Lawmakers grill Secret Service chief

Lawmakers investigating allegations that two senior Secret Service agents drove drunk through an active bomb threat investigation at the White House hammered agency director Joe Clancy on Tuesday for his unwillingness to allow the agents working that night to testify.

“By refusing to allow the witnesses we invited to testify — with first-hand knowledge of the incident — Director Clancy is keeping Congress and the American public in the dark,” House Oversight Committee Chairman Jason Chaffetz, R-Utah, said. “It is unclear why Director Clancy is choosing at the start of his tenure to be so unhelpful to Congress.”

Lawmakers got their first public look at surveillance video of the March 4 incident showing the car hitting a barricade and driving through the bomb threat investigation. The video came from the Washington Metropolitan Police Department. Clancy has so far refused to release the Secret Service video to the committee.

When lawmakers asked why he wouldn’t provide the committee with copies of available surveillance video, he cited the ongoing investigation by the Department of Homeland Security inspector general. However, he told lawmakers he would make the video available for viewing at their convenience.

Clancy also told lawmakers that the agency will now keep security footage around the White House complex for seven days instead of three days. The change comes after Clancy told lawmakers last week that some of the video from the March 4 incident may have been erased.

Lawmakers also criticized Clancy for not knowing about the incident until five days after it happened — and then only after hearing about an anonymous email circulating through the agency.

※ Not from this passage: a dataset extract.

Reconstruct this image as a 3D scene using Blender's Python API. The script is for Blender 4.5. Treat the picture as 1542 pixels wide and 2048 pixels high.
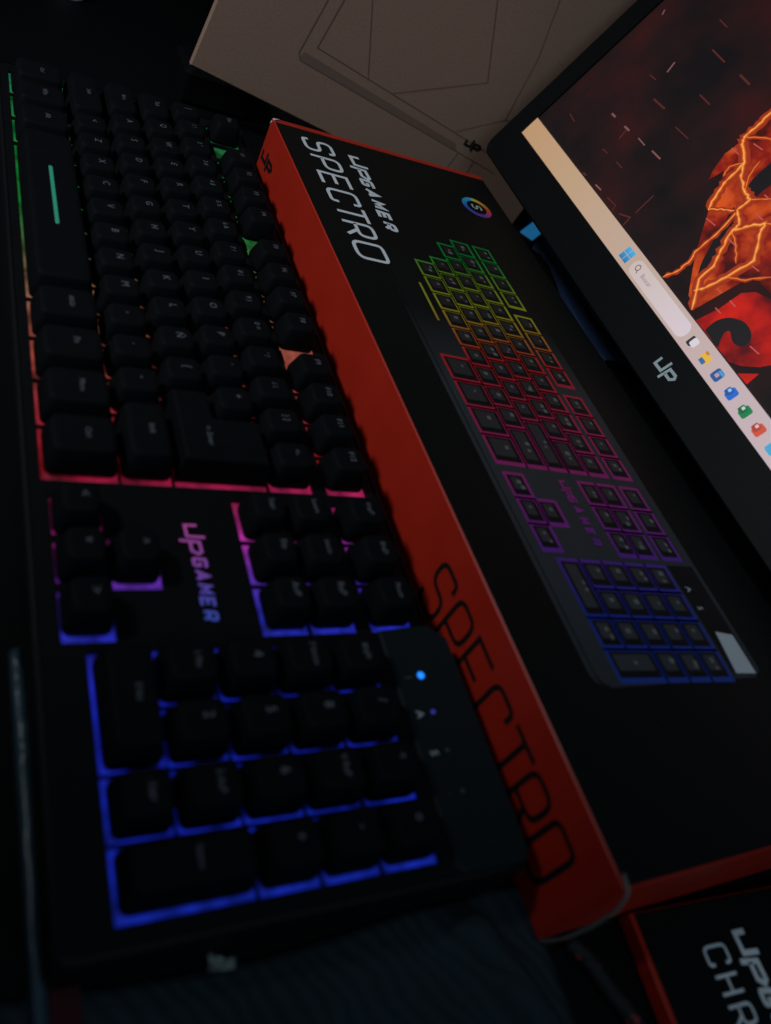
import bpy, bmesh, math, random
from mathutils import Vector, Matrix

random.seed(7)
S = bpy.context.scene
COL = S.collection
for o in list(bpy.data.objects):
    bpy.data.objects.remove(o)

# ------------------------------------------------------------------ camera
T = 0.024                       # height of the keyboard's light plate over the table
cd = bpy.data.cameras.new('camera')
cam = bpy.data.objects.new('camera', cd)
COL.objects.link(cam)
CX = Vector((0.2909713, 0.86495002, 0.40889749))
CY = Vector((0.77216581, 0.04003444, -0.63415865))
CZ = Vector((-0.56488552, 0.50025864, -0.65623596))
CP = Vector((0.13366676, -0.04903638, 0.22651689))
M = Matrix.Identity(4)
for i in range(3):
    M[i][0] = CX[i]; M[i][1] = -CY[i]; M[i][2] = -CZ[i]; M[i][3] = CP[i]
cam.matrix_world = M
cd.sensor_fit = 'VERTICAL'
cd.sensor_height = 36.0
cd.lens = 36.0 * 1686.16 / 2048.0
cd.clip_start = 0.01
cd.clip_end = 50
cd.dof.use_dof = True
cd.dof.focus_distance = 0.47
cd.dof.aperture_fstop = 7.2
S.camera = cam
S.render.resolution_x = 771
S.render.resolution_y = 1024

# ------------------------------------------------------------------ light
w = bpy.data.worlds.new('World')
S.world = w
w.use_nodes = True
bg = w.node_tree.nodes['Background']
bg.inputs[0].default_value = (0.55, 0.75, 1.0, 1)
bg.inputs[1].default_value = 0.018


def aim(o, target):
    d = Vector(target) - o.location
    o.rotation_euler = d.to_track_quat('-Z', 'Y').to_euler()


# added unseen spot over the left front; soft cone makes the red box's falloff
ld = bpy.data.lights.new('added_spot_light', 'SPOT')
ld.energy = 16.0
ld.color = (0.86, 0.94, 1.0)
ld.spot_size = math.radians(49)
ld.spot_blend = 1.0
ld.shadow_soft_size = 0.06
lo = bpy.data.objects.new('added_spot_light', ld)
lo.location = (-0.24, -0.58, 0.66)
aim(lo, (-0.28, 0.16, 0.0))
COL.objects.link(lo)
# weak cool fill light, added out of view at the right, behind the camera
ad = bpy.data.lights.new('cool_fill_light', 'AREA')
ad.energy = 1.8
ad.color = (0.55, 0.82, 1.0)
ad.shape = 'RECTANGLE'
ad.size = 0.7
ad.size_y = 0.5
ao = bpy.data.objects.new('cool_fill_light', ad)
ao.location = (0.75, 0.12, 0.90)
aim(ao, (-0.1, 0.2, 0.0))
COL.objects.link(ao)

vs = S.view_settings
vs.view_transform = 'Standard'
vs.look = 'None'
vs.exposure = 0.0
vs.gamma = 1.0
vs.use_curve_mapping = False

# ------------------------------------------------------------------ materials


def srgb(r, g, b):
    def f(c):
        c /= 255.0
        return c / 12.92 if c <= 0.04045 else ((c + 0.055) / 1.055) ** 2.4
    return (f(r), f(g), f(b), 1)


def new_mat(name):
    m = bpy.data.materials.new(name)
    m.use_nodes = True
    nt = m.node_tree
    return m, nt, nt.nodes['Principled BSDF']


def surf(name, col, rough=0.5, spec=0.5, noise=0.0, scale=400.0, bump=0.0, coat=0.0, metal=0.0, sheen=0.0):
    """painted / moulded / printed surface with grain in colour, gloss and relief"""
    m, nt, p = new_mat(name)
    p.inputs['Base Color'].default_value = (*col[:3], 1)
    p.inputs['Roughness'].default_value = rough
    p.inputs['Specular IOR Level'].default_value = spec
    p.inputs['Coat Weight'].default_value = coat
    p.inputs['Coat Roughness'].default_value = 0.15
    p.inputs['Metallic'].default_value = metal
    p.inputs['Sheen Weight'].default_value = sheen
    if noise or bump:
        tc = nt.nodes.new('ShaderNodeTexCoord')
        nz = nt.nodes.new('ShaderNodeTexNoise')
        nz.inputs['Scale'].default_value = scale
        nz.inputs['Detail'].default_value = 6
        nt.links.new(tc.outputs['Object'], nz.inputs['Vector'])
        if noise:
            mx = nt.nodes.new('ShaderNodeMix')
            mx.data_type = 'RGBA'
            mx.inputs[6].default_value = tuple(c * (1 - noise) for c in col[:3]) + (1,)
            mx.inputs[7].default_value = tuple(min(1, c * (1 + noise)) for c in col[:3]) + (1,)
            nt.links.new(nz.outputs['Fac'], mx.inputs[0])
            nt.links.new(mx.outputs[2], p.inputs['Base Color'])
        mr = nt.nodes.new('ShaderNodeMapRange')
        mr.inputs['To Min'].default_value = max(0.02, rough - 0.08)
        mr.inputs['To Max'].default_value = min(1, rough + 0.08)
        nt.links.new(nz.outputs['Fac'], mr.inputs['Value'])
        nt.links.new(mr.outputs[0], p.inputs['Roughness'])
        if bump:
            b = nt.nodes.new('ShaderNodeBump')
            b.inputs['Strength'].default_value = 0.4
            b.inputs['Distance'].default_value = bump
            nt.links.new(nz.outputs['Fac'], b.inputs['Height'])
            nt.links.new(b.outputs[0], p.inputs['Normal'])
    return m


def glow(name, col, strength, base=(0.01, 0.01, 0.01)):
    m, nt, p = new_mat(name)
    p.inputs['Base Color'].default_value = (*base, 1)
    p.inputs['Emission Color'].default_value = (*col[:3], 1)
    p.inputs['Emission Strength'].default_value = strength
    p.inputs['Roughness'].default_value = 0.4
    return m


def ramp_glow(name, stops, axis=0, lo=0.0, hi=1.0, strength=1.0, skew=0.0, noise=0.0, nscale=60.0, base=(0.02, 0.02, 0.02)):
    """emission whose colour runs along a local axis (light strips, backlight)"""
    m, nt, p = new_mat(name)
    tc = nt.nodes.new('ShaderNodeTexCoord')
    sx = nt.nodes.new('ShaderNodeSeparateXYZ')
    nt.links.new(tc.outputs['Object'], sx.inputs[0])
    ma = nt.nodes.new('ShaderNodeMath')
    ma.operation = 'MULTIPLY_ADD'
    nt.links.new(sx.outputs[1 - axis], ma.inputs[0])
    ma.inputs[1].default_value = skew
    nt.links.new(sx.outputs[axis], ma.inputs[2])
    mr = nt.nodes.new('ShaderNodeMapRange')
    mr.inputs['From Min'].default_value = lo
    mr.inputs['From Max'].default_value = hi
    nt.links.new(ma.outputs[0], mr.inputs['Value'])
    cr = nt.nodes.new('ShaderNodeValToRGB')
    els = cr.color_ramp.elements
    while len(els) > 1:
        els.remove(els[-1])
    els[0].position = stops[0][0]
    els[0].color = stops[0][1]
    for pos, c in stops[1:]:
        e = els.new(pos)
        e.color = c
    nt.links.new(mr.outputs[0], cr.inputs[0])
    p.inputs['Base Color'].default_value = (*base, 1)
    nt.links.new(cr.outputs[0], p.inputs['Emission Color'])
    p.inputs['Emission Strength'].default_value = strength
    if noise:
        nz = nt.nodes.new('ShaderNodeTexNoise')
        nz.inputs['Scale'].default_value = nscale
        nz.inputs['Detail'].default_value = 2
        nt.links.new(tc.outputs['Object'], nz.inputs['Vector'])
        r2 = nt.nodes.new('ShaderNodeMapRange')
        r2.inputs['From Min'].default_value = 0.3
        r2.inputs['From Max'].default_value = 0.7
        r2.inputs['To Min'].default_value = strength * (1 - noise)
        r2.inputs['To Max'].default_value = strength * (1 + noise)
        nt.links.new(nz.outputs['Fac'], r2.inputs['Value'])
        nt.links.new(r2.outputs[0], p.inputs['Emission Strength'])
    return m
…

Rep. Elijah Cummings, the top Democrat on the committee, read the email which said that the agent drove through crime scene tape after returning from a retirement party and “officers at the scene said they were both extremely intoxicated.”

The email went on to say that “officers were going to arrest both of them but the … watch commander said not to.”

Cummings said the email led him to conclude “that we have an agency at war against itself.”

“They are supposed to be guarding the President of the United States of America. We are better than that,” he said. “We have to take advantage of this transformative moment. If we don’t it could only get worse.”